On Thursday, the GBPUSD currency pair recovered all yesterday’s losses due to reemerged concerns over US economic health. On Friday, March 28, the opening price was 1.29443.
The GBP drop on Wednesday, March 26, was caused by weaker-than-expected data on Great Britain’s inflation rate, as well as by appreciation of the US dollar. However, the following day, USD failed to consolidate despite the release of US GDP data for the fourth quarter of 2024, which showed the growth of 2.4%, above the forecasted 2.3%.
The greenback fell under pressure after US President Donald Trump’s statements about new tariffs. Trump announced the plans to impose 25% duties on automobile imports, which are set to go into effect on April 3. The decision raised concerns among traders, since restrictive measures could have a negative impact on trade between the US and key partners, including the UK. The Society of Motor Manufacturers and Traders reports that UK passenger car exports to the US were worth $9.8 billion in 2024, making the US the second largest (after the EU) market for British premium car manufacturers.
Still, UK Chancellor of the Exchequer Rachel Reeves’ spending plan had a positive impact on GBP. The 14 billion pound cut provides the Treasury with a buffer of around 10 billion pounds, reducing the need to issue government bonds. Nick Rees from Monex Europe noted that GBP stability is also related to the UK's relative isolation from the effects of US trade tariffs.
Friday will see the release of the US consumer price index, the Fed's key inflation measure. In case the data is softer than the forecasted monthly growth of 0.3%, USD will remain under pressure.

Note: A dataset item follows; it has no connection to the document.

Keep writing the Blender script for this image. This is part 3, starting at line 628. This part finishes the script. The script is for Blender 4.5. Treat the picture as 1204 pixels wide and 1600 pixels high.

As of March 28, the Stochastic Oscillator signals a possible market shift to growth. The current position (%K above %D) indicates strengthening of the upward move, which confirms the tendency of the trend to turn into a bullish one. The fall since March 21 has stopped, which indicates the formation of a potential bottom and the beginning of correction.
The MACD indicator shows an uptrend, but the difference between the MACD and the signal line is narrowing, indicating a slowdown in growth.
Current recommendation:
Buy at the current price. Take profit – 1.30140. Stop loss – 1.28400.
This content is for informational purposes only and is not intended to be investing advice.